I recently took a course, Basics in Audio Preservation and Reformatting,
here at the University of Texas at Austin, as part of my archives
cirriculum. In this class we covered this very issue, CD-R vs. R-DAT.

While many people are using R-DATs for their preservation copies of
sound
recordings, they pose a serious problem.

Since R-DATs are a helical scan tape technology, the tracks are recorded
as diagonal stripes along the tape. The fundamental perservation issue
in
this is that  stored data at any given point along a track, since it is
not linear, differs so much from the data on the neighboring track.
This can then cause migration, as the polarities will attempt to adjust,
and information lost will have a much bigger effect on the integrity
of the DAT tape than it would a tape with linear tracks.
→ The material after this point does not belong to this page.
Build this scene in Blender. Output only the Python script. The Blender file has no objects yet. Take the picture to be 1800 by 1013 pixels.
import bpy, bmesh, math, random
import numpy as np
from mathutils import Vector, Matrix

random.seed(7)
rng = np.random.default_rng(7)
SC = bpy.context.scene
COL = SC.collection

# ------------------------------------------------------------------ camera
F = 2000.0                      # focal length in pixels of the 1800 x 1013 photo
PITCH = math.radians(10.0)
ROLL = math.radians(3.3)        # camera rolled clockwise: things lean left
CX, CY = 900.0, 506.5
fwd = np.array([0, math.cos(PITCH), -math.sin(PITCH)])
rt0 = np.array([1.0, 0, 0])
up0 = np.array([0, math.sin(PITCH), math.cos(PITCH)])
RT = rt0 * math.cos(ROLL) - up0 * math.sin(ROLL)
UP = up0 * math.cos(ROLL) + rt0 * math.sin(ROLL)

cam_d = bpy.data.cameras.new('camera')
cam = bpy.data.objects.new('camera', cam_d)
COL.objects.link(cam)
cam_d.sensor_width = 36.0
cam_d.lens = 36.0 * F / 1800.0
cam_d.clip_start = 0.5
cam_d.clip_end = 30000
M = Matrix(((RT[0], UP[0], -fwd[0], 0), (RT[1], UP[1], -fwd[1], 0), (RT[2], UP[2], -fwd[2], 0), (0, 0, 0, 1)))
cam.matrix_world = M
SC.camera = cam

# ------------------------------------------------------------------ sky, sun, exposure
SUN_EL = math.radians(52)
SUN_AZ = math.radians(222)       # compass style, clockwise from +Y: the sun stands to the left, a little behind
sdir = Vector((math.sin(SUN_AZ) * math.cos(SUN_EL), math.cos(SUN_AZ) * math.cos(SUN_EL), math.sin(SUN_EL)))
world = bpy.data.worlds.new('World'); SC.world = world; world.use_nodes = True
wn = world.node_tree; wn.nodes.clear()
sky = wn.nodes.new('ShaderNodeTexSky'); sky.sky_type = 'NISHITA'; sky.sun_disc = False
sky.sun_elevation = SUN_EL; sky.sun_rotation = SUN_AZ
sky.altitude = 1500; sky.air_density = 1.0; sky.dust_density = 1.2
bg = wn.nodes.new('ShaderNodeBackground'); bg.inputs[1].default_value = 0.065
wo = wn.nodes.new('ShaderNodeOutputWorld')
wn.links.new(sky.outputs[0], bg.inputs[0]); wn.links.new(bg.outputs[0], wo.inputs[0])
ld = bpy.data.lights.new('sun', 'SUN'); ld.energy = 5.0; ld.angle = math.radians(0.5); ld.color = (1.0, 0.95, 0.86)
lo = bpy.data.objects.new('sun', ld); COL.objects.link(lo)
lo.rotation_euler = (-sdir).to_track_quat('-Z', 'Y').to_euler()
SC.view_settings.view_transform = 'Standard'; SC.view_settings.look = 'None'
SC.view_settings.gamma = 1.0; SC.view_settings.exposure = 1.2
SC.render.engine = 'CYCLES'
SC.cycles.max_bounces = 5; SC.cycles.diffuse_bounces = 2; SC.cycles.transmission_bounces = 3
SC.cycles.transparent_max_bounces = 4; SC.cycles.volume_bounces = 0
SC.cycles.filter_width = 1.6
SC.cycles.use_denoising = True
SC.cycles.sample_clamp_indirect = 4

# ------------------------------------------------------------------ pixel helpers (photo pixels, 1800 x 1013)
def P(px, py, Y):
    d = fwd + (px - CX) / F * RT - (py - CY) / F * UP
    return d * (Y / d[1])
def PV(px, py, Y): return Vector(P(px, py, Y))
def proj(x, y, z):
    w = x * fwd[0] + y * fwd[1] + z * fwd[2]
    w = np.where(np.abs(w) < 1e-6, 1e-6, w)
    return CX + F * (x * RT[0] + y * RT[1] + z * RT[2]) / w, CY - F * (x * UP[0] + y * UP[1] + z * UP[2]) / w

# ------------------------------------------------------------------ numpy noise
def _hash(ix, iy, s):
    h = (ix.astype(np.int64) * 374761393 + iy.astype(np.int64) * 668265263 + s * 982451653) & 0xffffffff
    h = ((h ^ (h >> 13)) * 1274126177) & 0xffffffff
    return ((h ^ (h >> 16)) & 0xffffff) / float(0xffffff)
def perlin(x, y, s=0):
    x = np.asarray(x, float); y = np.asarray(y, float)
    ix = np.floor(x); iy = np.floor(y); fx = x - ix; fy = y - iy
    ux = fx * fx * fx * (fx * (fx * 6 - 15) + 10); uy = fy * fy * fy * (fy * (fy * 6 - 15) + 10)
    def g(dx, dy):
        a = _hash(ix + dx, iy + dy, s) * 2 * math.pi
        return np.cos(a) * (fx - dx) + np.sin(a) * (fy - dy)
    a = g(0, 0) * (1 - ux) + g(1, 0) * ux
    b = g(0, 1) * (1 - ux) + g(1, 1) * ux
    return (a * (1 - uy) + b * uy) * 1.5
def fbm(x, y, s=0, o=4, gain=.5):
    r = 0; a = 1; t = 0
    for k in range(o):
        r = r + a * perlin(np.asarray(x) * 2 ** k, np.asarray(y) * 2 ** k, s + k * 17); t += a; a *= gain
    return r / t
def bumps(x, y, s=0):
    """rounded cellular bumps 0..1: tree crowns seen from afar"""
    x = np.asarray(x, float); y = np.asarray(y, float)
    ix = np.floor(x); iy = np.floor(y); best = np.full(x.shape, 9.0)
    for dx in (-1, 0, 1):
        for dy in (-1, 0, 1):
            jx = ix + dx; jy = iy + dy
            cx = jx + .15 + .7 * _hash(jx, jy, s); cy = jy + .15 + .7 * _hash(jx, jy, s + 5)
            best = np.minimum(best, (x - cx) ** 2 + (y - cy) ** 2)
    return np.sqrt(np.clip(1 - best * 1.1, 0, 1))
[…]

So, it seems
as though CD-Rs are a wiser choice for preservation purposes.

I hope this helps.

Molly Wheeler
Student, University of Texas at Austin

Moderators Comment:
Well you need to talk to your professor - and tell him/her that almost
all recordings these days are helical, and that almost all recordings
these days don't have guard bands between tracks (space between them)
and therefore have one magnetic area right next to another and
furthermore use azimuth recording techniques which mean that tracks are
laid up right against one another. But almost NO recordings have bits
that spontaneously move around and change polarity. T there are many
techniques used to spread the data and make it redundant so that data
loss is recoverable, but usually the loss is not the type you mention
anyhow. Magnetic fields generally don't "migrate" unless there is a
reason to. You might consider print through a migration of sorts, but it
is not the type of migration you mention, but it is an artifact where an
area of high energy is in DIRECT proximity/contact with an area of low
energy. The migration (or lack thereof) will also depend on the
coercivity of the tape being used. Most modern media is high coercivity
which means that a relatively strong field is needed to reverse an
existing field of magnetic energy on a tape. So if a positively biased
particle is next to a negatively biased one - on a high coercivity tape
- it will be very unusual for either to just change polarity. BUT having
said all that. There is no question that CD'r are the choice because the
alternative is almost an obsolete format - clearly endangered. 
 
Right answer - wrong reason. But don't tangle with the prof. yourself -
send him/her to me!! We don't want you're "A" for the course to
spontaneously turn into a "B"  - or for that matter the prof's paycheck
to go from $5,000 to $500 after it was stored for a while would we??